Wednesday evening, Michigan's Governor Rick Snyder hosted an online town hall meeting, soliciting questions via email and social networking sites while responding through a streaming video feed on his Facebook profile.
Just prior to the event, there were over 3,500 questions submitted, including:
Will you please make high-speed commuter rail between Ann Arbor and Detroit a priority? You say Michigan has a surplus so why are so many people still losing their jobs? And why is Detroit in debt? Why did college students lose food assistance, including the disabled taking online classes? Inhuman to me. How do you feel about the potential legalization of marijuana? This could create potential jobs.
While Snyder only took on about two dozen question during the hour-long meeting , the Detroit Free Press reports that over half of the queries were "critical or accusatory." Even so, the Freep reports, Snyder kept things upbeat:
“We became too negative” in the last decade, he said, “We need people to come together and be positive.” More important than any law or regulation, Snyder said, is “how we treat each other. It’s about being positive, forward looking and inclusive. We need to have high expectations.”
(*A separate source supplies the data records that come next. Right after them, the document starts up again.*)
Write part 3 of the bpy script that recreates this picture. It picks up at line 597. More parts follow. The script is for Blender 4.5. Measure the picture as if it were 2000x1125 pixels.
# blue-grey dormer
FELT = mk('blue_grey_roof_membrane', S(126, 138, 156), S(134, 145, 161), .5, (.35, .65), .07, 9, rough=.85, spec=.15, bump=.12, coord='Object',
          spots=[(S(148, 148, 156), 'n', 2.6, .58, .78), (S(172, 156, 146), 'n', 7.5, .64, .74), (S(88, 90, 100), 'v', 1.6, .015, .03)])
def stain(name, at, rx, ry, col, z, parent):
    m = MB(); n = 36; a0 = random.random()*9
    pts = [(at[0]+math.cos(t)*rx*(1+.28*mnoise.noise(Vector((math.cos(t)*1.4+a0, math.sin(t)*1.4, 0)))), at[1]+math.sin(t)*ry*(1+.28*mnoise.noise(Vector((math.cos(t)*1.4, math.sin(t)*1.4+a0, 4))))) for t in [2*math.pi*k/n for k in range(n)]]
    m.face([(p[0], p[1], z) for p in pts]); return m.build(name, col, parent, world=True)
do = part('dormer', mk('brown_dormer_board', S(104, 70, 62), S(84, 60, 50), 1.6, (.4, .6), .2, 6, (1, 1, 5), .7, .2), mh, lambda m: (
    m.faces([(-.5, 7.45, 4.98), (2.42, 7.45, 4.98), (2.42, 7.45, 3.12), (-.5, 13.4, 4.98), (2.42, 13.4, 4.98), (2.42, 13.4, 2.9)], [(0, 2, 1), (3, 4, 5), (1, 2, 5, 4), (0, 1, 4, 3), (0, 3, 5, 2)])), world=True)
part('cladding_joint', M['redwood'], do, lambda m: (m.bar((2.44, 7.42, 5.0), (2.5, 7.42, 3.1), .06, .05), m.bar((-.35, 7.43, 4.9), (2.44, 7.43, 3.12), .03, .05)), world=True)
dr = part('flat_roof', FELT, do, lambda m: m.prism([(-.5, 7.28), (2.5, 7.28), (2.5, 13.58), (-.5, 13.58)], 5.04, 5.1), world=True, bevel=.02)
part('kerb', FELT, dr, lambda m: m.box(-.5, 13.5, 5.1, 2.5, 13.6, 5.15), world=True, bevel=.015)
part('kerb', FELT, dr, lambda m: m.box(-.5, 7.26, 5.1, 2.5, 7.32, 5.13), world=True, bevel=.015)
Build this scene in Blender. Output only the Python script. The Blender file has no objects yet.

The Associated Press writes that the format Wednesday night seemed to match the governor's personality:
Snyder carries an iPad wherever he goes and seems to embrace his technology-geek persona. He has a Twitter handle of "onetoughnerd" and uses his Facebook page, Rick Snyder for Michigan, to ask for feedback on his policies. Earlier Thursday, Snyder said he was excited for the chance to harness social media, saying he enjoys the forums "a lot more than speeches." "That's my traditional favorite forum, are town halls," he told The Associated Press in a Thursday interview in his office across from the Capitol. "I much prefer Q&A where I just get to interact [and] people ask me questions."
The Associated Press reports that Governor Snyder touched on everything from the state's budget surplus, to education funding to taxes on public-worker pensions.